ML Seminar: Constrained Continuous Optimization with First-Order Methods

The UMN Machine Learning Seminar Series brings together faculty, students, and local industrial partners who are interested in the theoretical, computational, and applied aspects of machine learning, to pose problems, exchange ideas, and foster collaborations. The talks are every Tuesday from 11 a.m. - 12 p.m. during the Spring 2024 semester.

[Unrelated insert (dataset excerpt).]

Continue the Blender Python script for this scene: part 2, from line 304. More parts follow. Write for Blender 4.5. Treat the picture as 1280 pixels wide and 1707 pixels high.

This week's speaker, Haihao (Sean) Lu (University of Chicago), will be giving a talk titled "Constrained Continuous Optimization with First-Order Methods".

Abstract

In this talk, I will talk about the recent ongoing trend of research on new first-order methods for scaling up and speeding up constrained continuous optimization. Constrained continuous optimization (CCO), including linear programming (LP), quadratic programming (QP), second-order cone programming (SOCP), semi-definite programming (SDP), nonlinear programming (NLP), etc, is a fundamental tool in operations research with wide applications in practice. The state-of-the-art solvers for CCO are mature and reliable at delivering accurate solutions. However, these methods do not scale up with modern computational resources such as GPUs and distributed computing. The computational bottleneck of these methods is matrix factorization, which usually requires significant memory usage and cannot be directly applied with modern computing resources. In contrast, first-order methods (FOMs) only require matrix-vector multiplications, which work well on these modern computing infrastructures and have massively accelerated machine learning training during the last 15 years. This ongoing line of research aims to scale up and speed up CCO by using FOMs and modern computational resources, i.e., distributed computing and/or GPUs. With an example of LP, I’ll discuss how we can achieve this by explaining: (i) the intuitions about designing FOMs for LP; (ii) theoretical results, including complexity theory, condition number theory, infeasibility detection, and how theory can lead to better computation and better understanding of the algorithm’s performance; (iii) numerical results of the proposed algorithm on large instances and modern computing architectures; (iv) large-scale applications. After that, I’ll also talk about how to extend it to QP.

Biography

Haihao (Sean) Lu is an assistant professor of Operations Management at the University of Chicago Booth School of Business. His research interests are extending the computational and mathematical boundaries of methods for solving large-scale optimization problems in data science, machine learning, and operations research. Before joining Booth, he was a faculty visitor at Google Research's large-scale optimization team. He obtained his Ph.D. in Operations Research and Mathematics at MIT in 2019. His research has been recognized by a few research awards, including the INFORMS Optimization Society Young Researcher Prize, the INFORMS Revenue Management and Pricing Section Prize, and the Michael H. Rothkopf Junior Researcher Paper Prize (first place).